Locating old form is Driskill's aim tonight

ORIOLES NOTEBOOK

Missing fastball has led to 1-3 spiral

Mora back after brother-in-law dies

Notebook

July 23, 2002|By Roch Kubatko | Roch Kubatko,SUN STAFF

With his next start coming tonight, Orioles pitcher Travis Driskill hopes to have solved the problems that keep interrupting the readings of his storybook season.

Driskill has lost three of his past four starts, dropping to 6-3 as a rookie contributor to the Orioles' redesigned rotation. A career minor-leaguer before reaching the majors at age 30, Driskill has allowed 16 earned runs in 15 1/3 innings during his three defeats.

Most recently, Driskill gave up five runs and eight hits at SkyDome in Toronto, leaving after four innings in the Orioles' 5-4 loss to the Blue Jays. He struggled again to locate his fastball, an issue that didn't arise earlier in the season.

"When I first got here, I was able to locate it. Right now I can't even locate half of the plate," he said.

Driskill recognizes the ripple effect that occurs, and it keeps knocking him out of games earlier than he'd prefer. He hasn't made it past the sixth inning in his past two starts, including a 6-0 loss to Oakland on July 13.

"The off-speed stuff has been fine," he said, "but when I have to start throwing it in there for strikes early in the count, they can lay off it when they see it down, whereas before, if I was throwing the fastball for strikes, then I didn't have to throw it so close to the zone. It would be at the bottom of the zone and then fall out, and they'd swing and miss or not put good wood on it."
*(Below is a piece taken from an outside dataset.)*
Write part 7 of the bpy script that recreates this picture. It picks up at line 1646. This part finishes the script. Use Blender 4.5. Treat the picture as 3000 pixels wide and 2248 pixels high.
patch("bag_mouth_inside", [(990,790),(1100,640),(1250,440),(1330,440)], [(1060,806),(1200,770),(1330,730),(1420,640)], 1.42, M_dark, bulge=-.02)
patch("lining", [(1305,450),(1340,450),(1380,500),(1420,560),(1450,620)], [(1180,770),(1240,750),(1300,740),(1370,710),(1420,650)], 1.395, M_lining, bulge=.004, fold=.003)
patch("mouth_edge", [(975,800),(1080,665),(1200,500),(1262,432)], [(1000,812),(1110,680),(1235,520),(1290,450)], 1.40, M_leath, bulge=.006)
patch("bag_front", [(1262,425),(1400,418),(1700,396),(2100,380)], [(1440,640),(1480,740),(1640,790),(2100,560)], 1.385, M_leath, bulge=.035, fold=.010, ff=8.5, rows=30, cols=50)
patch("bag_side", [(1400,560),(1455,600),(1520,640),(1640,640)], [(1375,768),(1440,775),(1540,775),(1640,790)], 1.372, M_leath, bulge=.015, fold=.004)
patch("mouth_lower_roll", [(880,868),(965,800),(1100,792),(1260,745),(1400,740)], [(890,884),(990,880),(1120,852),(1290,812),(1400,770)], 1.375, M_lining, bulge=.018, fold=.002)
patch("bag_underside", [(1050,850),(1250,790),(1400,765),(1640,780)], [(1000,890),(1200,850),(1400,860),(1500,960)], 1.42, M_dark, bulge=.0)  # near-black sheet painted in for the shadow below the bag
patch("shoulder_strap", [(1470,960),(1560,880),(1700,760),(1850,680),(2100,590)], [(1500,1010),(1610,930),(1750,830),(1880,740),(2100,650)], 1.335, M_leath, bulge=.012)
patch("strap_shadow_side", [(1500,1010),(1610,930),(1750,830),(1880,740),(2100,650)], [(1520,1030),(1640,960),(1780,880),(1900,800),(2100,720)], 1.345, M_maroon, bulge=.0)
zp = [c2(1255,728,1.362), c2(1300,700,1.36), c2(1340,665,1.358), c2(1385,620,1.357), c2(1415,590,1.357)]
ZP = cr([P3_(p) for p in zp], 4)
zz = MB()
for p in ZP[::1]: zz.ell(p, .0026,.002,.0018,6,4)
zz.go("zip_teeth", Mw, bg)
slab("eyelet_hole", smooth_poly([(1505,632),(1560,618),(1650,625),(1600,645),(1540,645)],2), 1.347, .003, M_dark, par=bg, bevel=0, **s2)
Poor mechanics were especially evident in his last start. Driskill couldn't keep his throwing arm in its proper slot, with his shoulder flying open and the ball tailing away.

"I think a lot of that is from nibbling with the fastball because I know I haven't been able to control it and I don't want to leave it down the middle. I'm aiming where I want it to go, and I think that's part of it," he said.

"It might be so slight, but enough that it causes me to go off."

Mora back after tragedy

Melvin Mora rejoined the team yesterday after leaving Sunday to drive his wife, Gisel, to New York following the death of her brother.

Oscar Alvarado, 23, was killed in an early-morning traffic accident in the Coney Island section of Brooklyn. Mora couldn't find a sitter for his quintuplets and received permission from the club to miss the game.

"My wife is staying over there until Wednesday," Mora said. "She's trying to take care of everything. I came back last night. I dropped her off and stayed with the babies in the house."

Unaware that his wife was on the phone when given the news, Mora said, "I heard her scream in the house and thought it was something with the babies."

It's been a difficult year for Mora's family. He left the team during an April series in Tampa after learning that his brother, Jose, was murdered in Venezuela.

Around the horn

Former Oriole Dave Schmidt has been named pitching coach at Double-A Bowie. Schmidt, who replaces Tom Burgmeier, also will retain his duties as minor-league pitching coordinator. This is the second coaching change at Bowie since the break. Dave Stockstill replaced Dave Cash as manager. ... The Orioles signed their third-round draft pick, outfielder Val Majewski of Rutgers University. Majewski, 21, will report tomorrow to Single-A Aberdeen.